You can play a lot of thought experiments about scientific experiments to test if the table disappears. As far as I know at this time, they all devolve into the brain-in-a-vat or the bad-actor solution (although I may have the names mixed up). The brain in a vat is we're brains in a vat connected to a really high end "second life" computer server. The bad actor argument boils down to some god is testing our faith by trying to fool us (usually heard about fossils, or the earth being round, etc)


This is a fascination article by Roger Penrose where he argues well (imho) that there must really be a reality. http://www.mintinnovation.com/links/docs/Mind_and_consciousn...


>...if there be some Truth which has no sensuous or rational relation to the human mind, it will ever remain as nothing so long as we remain human beings.

Tagore makes an interesting argument that is certainly true on some level. I think further reading may be required. Does anyone have any recommendations?


Check this http://www.vedantaadvaita.org/AdvaitaVedanta_2.htm#heading_t...

The keyword is "Advaita" = non duality


I feel a bit ashamed to say this, but as a polymath, wasn't Tagore's specific knowledge limited compared to Einstein's, who had been doing distributed work solely in scientific fields rather than spreading his knowledge thin with political matters and theology? Obviously the conversation in question doesn't involve much science, but if Tagore did have the scientific stature to debate Einstein with concrete detail, one could wonder why the conversation seemed metaphysical rather than concrete.


There is nothing inherently wrong with metaphysics.

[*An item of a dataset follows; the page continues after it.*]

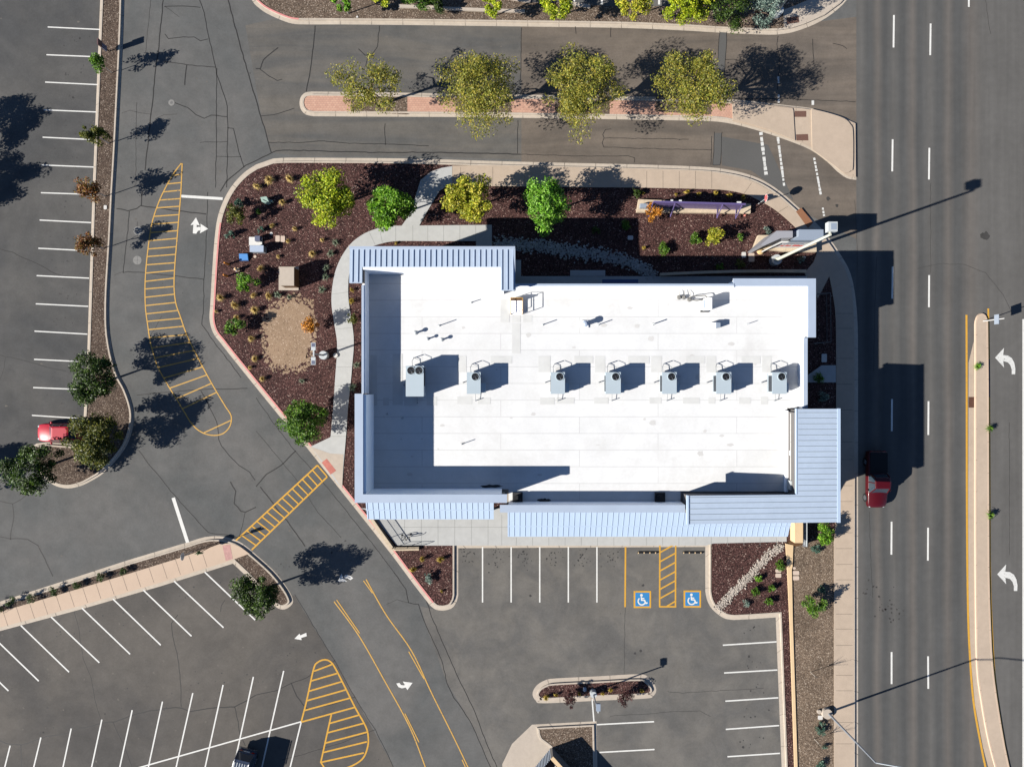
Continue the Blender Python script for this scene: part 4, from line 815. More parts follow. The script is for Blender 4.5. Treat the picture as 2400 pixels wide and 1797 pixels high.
for px, py, l in ((1591,697,'ringed pipe portal, westmost of the three near the north parapet'),(1602,697,'ringed pipe portal, middle one of the three'),(1615,702,'ringed pipe portal joined to the condenser pipes')):
    x, y = X(px,ZR), Y(py,ZR); mb = MB(); mb.cyl(x,y,ZR,ZR+.22,.2,.16,16); mb.cyl(x,y,ZR+.22,ZR+.3,.08,.08,8); mb.pipe([(x,y,ZR+.28),(x+.05,y+.5,ZR+.2),(x+.02,y+.9,ZR+.05)], .02); tag(mb.build('pipe_portal', 'iron_light'), l, 'pipe flashing', 'pipe portals near the north parapet')
t = T('roof_hatch', 'roof hatch with a yellow safety rail and open white lid', 'roof hatch', (X(1211,ZR),Y(719,ZR),ZR)); x, y = ORG[t.name][:2]
mb = MB(); mb.box(x-.5,x+.5,y-.62,y+.62,ZR,ZR+.3); mb.build('curb', 'parapet', t)
mb = MB(); 
for a in (-.52, .52):
    for b in (-.66, .66): mb.tube((x+a,y+b,ZR), (x+a,y+b,ZR+1.1), .03)
for z in (.6, 1.1):
    mb.pipe([(x+.52,y-.66,ZR+z),(x+.52,y+.66,ZR+z),(x-.52,y+.66,ZR+z),(x-.52,y-.66,ZR+z)], .028)
mb.build('safety_rail', 'safety_yellow', t); mb = MB(); mb.box(x-.5,x+.5,y+.5,y+.62,ZR+.3,ZR+.85); mb.build('lid', 'cab_brown', t)
for px, l in ((1213,'dark square exhaust fan in shadow by the south tower wall'),(1546,'dark square exhaust fan in shadow by the south parapet, with a hose')):
    t = T('exhaust_fan', l, 'exhaust fan', (X(px,ZR),Y(1164,ZR),ZR), 'kitchen exhaust fans'); x, y = ORG[t.name][:2]
    mb = MB(); mb.box(x-.45,x+.45,y-.42,y+.42,ZR,ZR+.22); mb.build('curb', 'stain', t); mb = MB(); mb.cyl(x-.1,y,ZR+.22,ZR+.55,.2,.24,14); mb.cyl(x+.12,y,ZR+.22,ZR+.5,.18,.2,14); mb.each('fan_housing', 'dark', t)
# ---------------------------------------------------------------- street furniture, signs
def tall_light(bx, by, label, grp):
    x, y = X(bx), Y(by); t = T('street_light', label, 'street light', (x, y, .12), grp)
    mb = MB(); mb.cyl(x, y, 0, .85, .5, .48, 28); mb.build('base', 'light_metal', t)
    mb = MB(); mb.cyl(x, y, .85, .92, .22, .22); mb.cyl(x, y, .92, 11.6, .15, .1, 16); mb.build('pole', 'pole_cream', t)
    mb = MB(); mb.box(x-.06, x+.06, y, y+.35, 11.45, 11.57); mb.build('arm', 'pole_cream', t)
    mb = MB(); mb.box(x-.22, x+.5, y+.22, y+.98, 11.2, 11.75); o = mb.build('lamp_head', 'light_metal', t); mb = MB(); mb.box(x-.02, x+.42, y+.36, y+.86, 11.75, 11.76); mb.build('top_panel', 'sign_steel', o)
tall_light(1813, 612, 'tall cream street light leaning over the monument sign and pavement', 'tall street lights along the street')
tall_light(1817, 34, 'tall street light in the dark shrubs at the north corner, head out of view', 'tall street lights along the street')
x, y = X(1938), Y(1667); t = T('mast_arm_light', 'slim grey street light with a long bent arm over the road', 'street light', (x, y, .12))
mb = MB(); mb.cyl(x-.15, y, 0, .5, .5, .47, 24); mb.cyl(x-.85,y+.1,0,.3,.2,.2,12); mb.build('base', 'concrete', t); mb = MB(); mb.cyl(x, y, .5, 8.8, .11, .07, 12); mb.build('pole', 'grey_metal', t)
mb = MB(); mb.pipe([(x,y,8.75),(x+1.6,y-.15,9.05),(x+5.9,y-.75,9.3)], .055, 8); mb.build('arm', 'light_metal', t); mb = MB(); mb.prism([(x+5.7,y-.95),(x+6.7,y-1.0),(x+6.9,y-.8),(x+6.7,y-.6),(x+5.7,y-.6)], 9.2, 9.38); mb.build('lamp_head', 'light_metal', t)
x, y = X(1389), Y(1619); t = T('lot_light', 'short grey parking lot light standing in the oval island', 'lamp post', (x, y, .12))
mb = MB(); mb.cyl(x, y, 0, .8, .32, .3, 20); mb.build('base', 'light_metal', t); mb = MB(); mb.cyl(x, y, .8, 4.1, .07, .06, 10); mb.build('pole', 'grey_metal', t)
mb = MB(); mb.box(x-.16, x+.2, y+.1, y+.75, 4.0, 4.2); mb.build('lamp_head', 'sign_steel', t); mb = MB(); mb.box(x-.05,x+.05,y-.1,y+.12,4.05,4.12); mb.build('bracket', 'light_metal', t)
x, y = X(762), Y(833); t = T('lot_light', 'twin-headed lamp post on a round white base beside the winding path', 'lamp post', (x, y, .12))
mb = MB(); mb.cyl(x, y, 0, .75, .42, .4, 24); mb.build('base', 'light_metal', t); mb = MB(); mb.cyl(x, y, .75, 3.75, .09, .08, 10); mb.build('pole', 'grey_metal', t)
mb = MB(); mb.box(x-.06,x+.06,y-.9,y+.9,3.7,3.8); mb.build('cross_arm', 'light_metal', t)
for s in (-1, 1): 
    mb = MB(); mb.box(x-.2,x+.2,y+s*.3,y+s*1.0,3.78,3.9); o = mb.build('lamp_head', 'light_metal', t); mb = MB(); mb.box(x-.15,x+.15,y+s*.62,y+s*.95,3.9,3.91); mb.build('lens', 'sign_slate', o)
x, y = X(788), Y(833); mb = MB(); mb.cyl(x,y,.12,.3,.25,.22,7); tag(mb.build('boulder', 'lid_white'), 'white stone between the twin lamp base and the winding path', 'boulder')
def glyphs(txt, size, loc, rot, par, m):
    c = bpy.data.curves.new('lettering', 'FONT'); c.body = txt; c.size = size; c.align_x = 'CENTER'; c.align_y = 'CENTER'; c.extrude = .003
    o = bpy.data.objects.new('lettering', c); COL.objects.link(o); dg = bpy.context.evaluated_depsgraph_get(); me = bpy.data.meshes.new_from_object(o.evaluated_get(dg)); bpy.data.objects.remove(o)
    me.materials.clear(); me.materials.append(MAT[m]); q = bpy.data.objects.new('lettering', me); COL.objects.link(q); q.parent = par; og = ORG[par.name]
    q.location = (loc[0]-og[0], loc[1]-og[1], loc[2]-og[2]); q.rotation_euler = rot; return q
def stop_sign(bx, by, label, zc=2.25, rr=.38):
    x, y = X(bx), Y(by); t = T('stop_sign', label, 'stop sign', (x, y, .1), 'stop signs')
    mb = MB(); mb.tube((x,y,0), (x,y,zc+rr), .03); mb.build('post', 'light_metal', t)
    oc = [(math.cos(R(22.5+45*i)), math.sin(R(22.5+45*i))) for i in range(8)]
    def oct_(r, xa, xb, m, name):
        mb = MB(); mb.add([(xa, y+r*a, zc+r*b) for a, b in oc]+[(xb, y+r*a, zc+r*b) for a, b in oc], [tuple(range(8)), tuple(range(15, 7, -1))]+[(i, (i+1)%8, 8+(i+1)%8, 8+i) for i in range(8)]); return mb.build(name, m, t)
    oct_(rr, x-.05, x-.035, 'sign_white', 'border'); o = oct_(rr*.92, x-.056, x-.051, 'sign_red', 'face')
    glyphs('STOP', rr*.72, (x-.062, y, zc), (R(90), 0, R(-90)), t, 'sign_white')
stop_sign(1776, 479, 'red octagonal stop sign at the pavement corner beside the purple sign')
stop_sign(453, 1291, 'stop sign at the end of the slanting walk, its octagon shadow on the kerb', 2.05, .38)
x, y = X(497), Y(1279); t = T('post_sign', 'small green sign on a thin post by the crosswalk end', 'sign', (x, y, .1))
mb = MB(); mb.tube((x,y,0), (x,y,3.0), .03); mb.build('post', 'dark', t); mb = MB(); mb.box(x-.32,x+.32,y-.04,y-.02,2.35,2.95); mb.box(x-.09,x-.07,y-.16,y+.16,2.3,2.9); mb.build('sign_plate', 'sign_green', t)
x, y = X(257.5), Y(122); t = T('pylon_sign', 'narrow two-panel brown and slate sign on a dark post in the gravel strip', 'sign', (x, y, .12))
mb = MB(); mb.tube((x,y,0), (x,y,.7), .05); mb.build('post', 'dark', t)
mb = MB(); mb.box(x-.05,x+.05,y-.22,y+.26,.55,1.28); mb.build('panel', 'sign_slate', t, 'lower slate panel'); mb = MB(); mb.box(x-.055,x+.055,y-.24,y+.34,1.32,1.95); mb.build('panel', 'sign_brown', t, 'upper brown panel')
x, y = X(2302), Y(753); t = T('median_sign', 'thin white post sign at the rounded tip of the street median', 'sign', (x, y, .15))
mb = MB(); mb.tube((x,y,.1), (x,y,2.9), .04); mb.build('post', 'sign_white', t); mb = MB(); mb.box(x-.06,x-.04,y-.45,y+.45,1.7,2.3); mb.box(x+.04,x+.06,y-.42,y+.2,1.75,2.25); mb.build('sign_plate', 'sign_steel', t)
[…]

And this debate is some seriously good metaphysics. To me this is the kind of writing that is going to keep me busy for quite a while.


Ah, philosophy. My version of this:

Q: Do questions exist?

A: Only if someone asks them.

Q: Do answers exist?

A: Sometimes, when there are questions.

Q: Do answers exist without someone to ask the questions?

A: No


The question is who is asking this and there may not be an answer and that (the state of realization) could be the truth.